Interference of Rayleigh scattering with the unscattered incident light is the source of the attenuation experienced in an absorption measurement. Forward Rayleigh scattered light mixes coherently with the unscattered incident light. As the absorption resonance is approached, the scattered light becomes increasingly phase shifted, resulting in destructive interference -- hence attenuation. There is, however, scattered light in other directions. The radiated field has the shape of a Hertzian dipole. Measuring either perpendicular to the incident light or backwards results in near background-free resonance Rayleigh scattered signal. The downside is that the resonance enhanced scattering cross-section is very small for molecules (4-5 orders of magnitude less than absorption cross-section). For nanoparticles, however, it can be quite large. The absorption cross-section is proportional to the polarizability, whereas the Rayleigh scattering cross-section is proportional to the polarizability squared. In general, scattering begins to dominate over absorption for particle diameters on the order of 10 nanometers.

a) Illustration of the magnitude of Resonance Rayleigh scattering (inset) to Fluorescence in Rhodamine 6G. b) Crystal violet has substantially more Rayleigh scattering than flourescence (inset). Data taken by E. Karp, W. Min, and D.W. Ward, Harvard University.

Hyper-Rayleigh Scattering

Hyper-Rayleigh scattering is scattering by the second order polarization and is proportional to the intensity of the incident light. Scattering, in this case, occurs at twice the optical frequency. Hyper-Rayleigh is performed with detection perpendicular to the incident light, while second harmonic is scattered in the forward and backwards directions. Hyper-Rayleigh scattering is more promising than linear scattering for three reasons. First, the Hyper-Rayleigh signal is more background free than linear Rayleigh scattering since it is not at the same frequency as the incident excitation light (fundamental). Second, the scattering cross-section is proportional to the intensity of the fundamental, so it can be increased by increasing the intensity in order to bring the Hyper-Rayleigh signal above detection limits, provided material damage does not result. Third, liquid environments such as water do not generate any second harmonic in bulk due to inversion symmetry requirements. At first, one might think that SHG is limited because non-inversion symmetry is required, but single molecule detection breaks this symmetry. Symmetry-breaking has been observed in ensemble measurements of surface SHG from centro-symmetric media and in quantum dots, where the spherical shape of the dots establishes inversion symmetry and thus should not radiate second harmonic.
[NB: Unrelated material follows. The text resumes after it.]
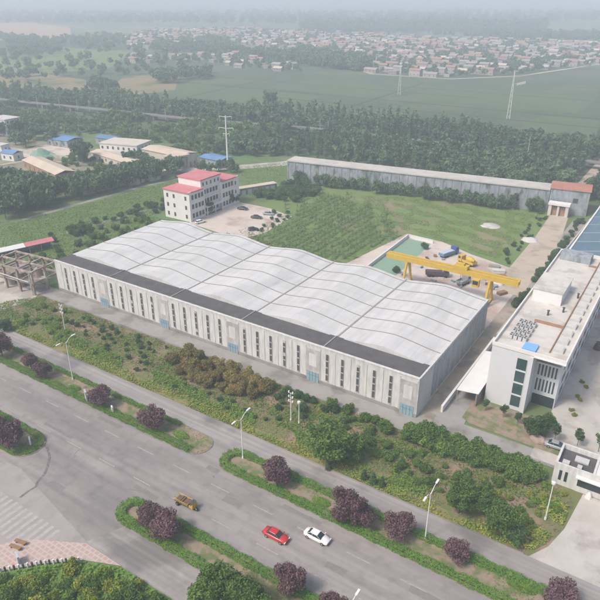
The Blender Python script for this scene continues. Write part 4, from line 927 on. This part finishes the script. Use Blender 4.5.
# yard vehicles
def truck(label, x, y, rot, cabm, bedm, L=7.5, name='truck', cat='truck', load=None):
    t = thing(name, label, cat, (x,y,.08), rot); w = 1.15
    b = MB(); b.T = None
    b._add([(L/2-1.8,-w,.7),(L/2,-w,.7),(L/2,w,.7),(L/2-1.8,w,.7),(L/2-1.8,-w,2.7),(L/2-.25,-w*.95,2.7),(L/2-.25,w*.95,2.7),(L/2-1.8,w,2.7),(L/2,-w,1.7),(L/2,w,1.7)], [(3,2,1,0),(4,5,6,7),(0,1,8,5,4),(1,2,9,8),(8,9,6,5),(2,3,7,6,9),(3,0,4,7)]); cb = b.build('cab',cabm,t)
    g = MB(); g._add([(L/2+.01,-w*.85,1.75),(L/2+.01,w*.85,1.75),(L/2-.2,w*.8,2.55),(L/2-.2,-w*.8,2.55)], [(0,1,2,3)]); g.box(L/2-1.3,-w-.02,1.7,L/2-.4,-w+.0,2.5); g.box(L/2-1.3,w,1.7,L/2-.4,w+.02,2.5); g.build('windows','glassdark',cb)
    b = MB(); b.box(-L/2,-w,.85,L/2-2,w,1.0)
    for q in ((-L/2,-w,L/2-2,-w+.08),(-L/2,w-.08,L/2-2,w),(-L/2,-w+.08,-L/2+.08,w-.08),(L/2-2.08,-w+.08,L/2-2,w-.08)): b.box(q[0],q[1],1.0,q[2],q[3],1.7)
    b.build('cargo_bed',bedm,t)
    if load: b = MB(); b.box(-L/2+.2,-w+.15,1.0,L/2-2.2,w-.15,1.9); b.build('load',load,t)
    b = MB(); b.box(-L/2+.2,-.5,.5,L/2-.3,.5,.84); b.build('chassis','windark',t)
    for xx in (L/2-1.0,-L/2+1.2,-L/2+2.3):
        for s in (-1,1): a = MB(); a.tube((xx,s*w-s*.3,.45),(xx,s*w,.45),.45,.45,14); a.build('wheel','tyre',t)
    return t
truck('blue cabbed truck with pale load parked beyond the gantry crane', -66.5, 197.5, R(70), 'bluep', 'bluesheet', 8, load='palebed')
truck('dark truck with maroon load just behind the gantry beam', -63.2, 178.5, R(25), 'windark', 'darkload', 7.5, load='darkload')
YT = truck('yellow truck mounted machine parked beyond the gantry crane', -58.5, 193.5, R(160), 'yellow', 'yellow', 6.6, 'mixer_truck', 'truck')
b = MB(); b.T = Matrix.Translation((-1.2,0,2.0))@Matrix.Rotation(R(90),4,'Y'); 
for (z0,r0,z1,r1) in ((-1.8,.4,-.8,.95),(-.8,.95,.7,1.05),(.7,1.05,1.5,.55)): b.tube((0,0,z0),(0,0,z1),r0,r1,14)
b.build('drum','yellow',YT)
truck('small grey truck standing under the crane trolley', -54.0, 177.2, R(75), 'silver', 'graywall', 5)
def heap(label, x, y, r, h, m, name='material_pile', cat='pile'):
    t = thing(name, label, cat, (x,y,.05)); b = MB(); n = 12
    ring = lambda q, z: [(q*r*math.cos(6.283*i/n)*random.uniform(.8,1.15), q*r*math.sin(6.283*i/n)*random.uniform(.8,1.15), z) for i in range(n)]
    rs = [ring(1,0), ring(.75,h*.5), ring(.4,h*.85), ring(.1,h)]; vs = [p for q in rs for p in q]; fs = []
    for k in range(3): fs += [(k*n+i,k*n+(i+1)%n,(k+1)*n+(i+1)%n,(k+1)*n+i) for i in range(n)]
    b._add(vs, fs+[tuple(range(3*n,4*n))]); b.build('pile', m, t); return t
def stack(label, x, y, L, D, h, rot, m, n=4):
    t = thing('material_stack', label, 'stack', (x,y,.06), R(rot)); b = MB()
    for k in range(n): o = random.uniform(-.2,.2); b.box(o,o*.5,k*h/n,L+o,D,(k+.85)*h/n)
    b.build('stacked_boards', m, t); return t
stack('stack of pale boards right of the yellow truck', -49, 191, 4, 2, 1.0, 20, 'offwhite')
stack('stack of brown boards by the dirt road edge of the yard', -46.5, 187, 3.5, 2, .9, 35, 'wood')
stack('grey slabs stacked near the field edge of the yard', -51.5, 195, 3.5, 1.6, .8, 10, 'concrete_dull')
stack('low grey stack near the right crane leg', -44.5, 178, 3, 1.5, .8, 80, 'graywall')
stack('brown boards stacked behind the right crane leg', -41.5, 175, 3, 1.6, .9, 60, 'wood')
for k in range(16):
    while True:
        x = random.uniform(-84,-42); y = random.uniform(172,205)
        if inside((x,y),[(-74,172),(-42,174),(-43,194),(-60,200),(-73,206)]): break
    t = thing('scrap_item','small dark scrap or pallet lying loose on the pale crane yard','scrap',(x,y,.06),random.uniform(0,3),'loose scrap in the crane yard'); b = MB(); L = random.uniform(.8,2.4); D = random.uniform(.5,1.2)
    b.box(0,0,0,L,D,.14); b.box(.05,.05,.16,L*.9,D*.9,random.uniform(.3,.7)); b.beam((0,0,.2),(L,D,.5),.06); b.build('scrap', random.choice(['wood','darkload','hvac','bluesheet','graywall']), t)
heap('pale gravel heap behind the right end of the crane beam', -45, 183.5, 2.4, 1.2, 'offwhite')
heap('white rubble heap lying in the grass field near the dirt road', *G(530,240), 3.2, .9, 'offwhite')
heap('pale heap lying in the middle of the grass field', *G(490,226), 3.6, .8, 'topwhite')
for lab, (px,py) in (('dark bush growing on the far side of the green court',(425,249)),('dark bush at the near edge of the green court',(396,273))):
    x, y = G(px,py); plant('dshrub','bush',lab,'bush',x,y,1.2)
ST = thing('landscape_rock','rounded brown landscape rock on the bed in front of the office','rock',(*G(538,441),.1)); bm = bmesh.new(); bmesh.ops.create_icosphere(bm, subdivisions=3, radius=1.3)
for v in bm.verts: v.co.x *= 1.3; v.co.z = max(v.co.z*.8, -.2)+.2; v.co += v.normal*math.sin(v.co.x*3+v.co.y*4)*.12
me = bpy.data.meshes.new('rock_body'); bm.to_mesh(me); bm.free(); me.materials.append(M['stone']); link('rock_body', me, ST)
RK = heap('small white stone standing in front of the gatehouse', *G(588,498), .6, 1.4, 'white', 'marker_stone', 'stone')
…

a) Hyperpolarizability as a function of CdSe quantum dot radius. Symmetry breaking results in an increase in hyperpolarizability with decreasing quantum dot radius. Reprinted from M. Jacobsohn et. al., J.Phys.Chem.B,104, 1, 2000. b) Hyperpolarizabilities for several chromophores. Data from W. Min, E. Karp, and D.W. Ward.

Multi-photon emission from single gold nanoparticles (10 nm) in water. Emission peak is around 530 nm. Signal disappears when laser is not mode-locked. Autocorrelation indicates single particle diffusion through detection volume. Gold particles were excited by 800 nm, 150 fs (FWHM), 800 mW average power, 74 MHz ultrafast laser, focussed with a N.A. 1.0, water dipping objective. Data taken by W. Min and D.W. Ward, Harvard University.

Comparison of resonant Rayleigh scattering (RRS) (red) and fluorescence in quantum dots (blue). a) Scanning micrograph of 800 nm fluorescent quantum dots spin-coated on a glass microscope cover-slip. Imaging is slightly out of focus, revealing the quadrature component of the RRS heterodyne image. b) RRS and fluorescence scanning micrographs of single 655 nm fluorescent quantum dots. Digital two-level blinking is evident in the fluorescence image, but not in the RRS image. c) Two-level blinking is clearly demonstrated for the fluorescence time trajectory and histogram (far right of figure) acquired by parking on the single quantum dot imaged in b). Blinking is not observed in the corresponding RRS time trajectory or histogram, which was acquired simultaneously with the fluorescence. The histogram indicates that most of the time the quantum dot was in the dark state. This is not evident in the time trajectory shown because the histogram is constructed with a much higher temporal resolution (1 microsecond) than the time trajectory shown (3 seconds). Data taken by W. Min and D.W Ward, Harvard University.

Pattern Formation

An interesting application of single chromophore detection without intermittent signal is to monitor pattern formation of nanoparticles and molecules in real-time. The organization of a loose collection of molecules into the highly structured, heterogeneous, and transitory environment in a living cell is the motivation behind my interest in pattern formation. One interesting area that is amenable to investigation by single particle detection is drying-mediated pattern formation in quantum dot solutions. The figure below illustrates some of the structures attainable through this process. Under the right conditions, it should be possible to image the structures being formed one particle at a time in real-time. Eventually, it should also be possible to study crystal formation of molecules in real-time.

Pattern formation in drying-mediated quantum dots resolved with DIC microscopy. a) (10x10 microns) Single CdSe nanocrystal formed by rapid evaporation. b) (200x200 microns) Nanocrystals surrounded by CdSe clusters. Crystals only formed under conditions of rapid evaporation, while large scale structures like the quantum ropes shown in c) (10x10 microns) and d) (60x60 microns) formed under conditions of slow evaporation rates. Images taken by W. Min and D.W. Ward, Harvard University.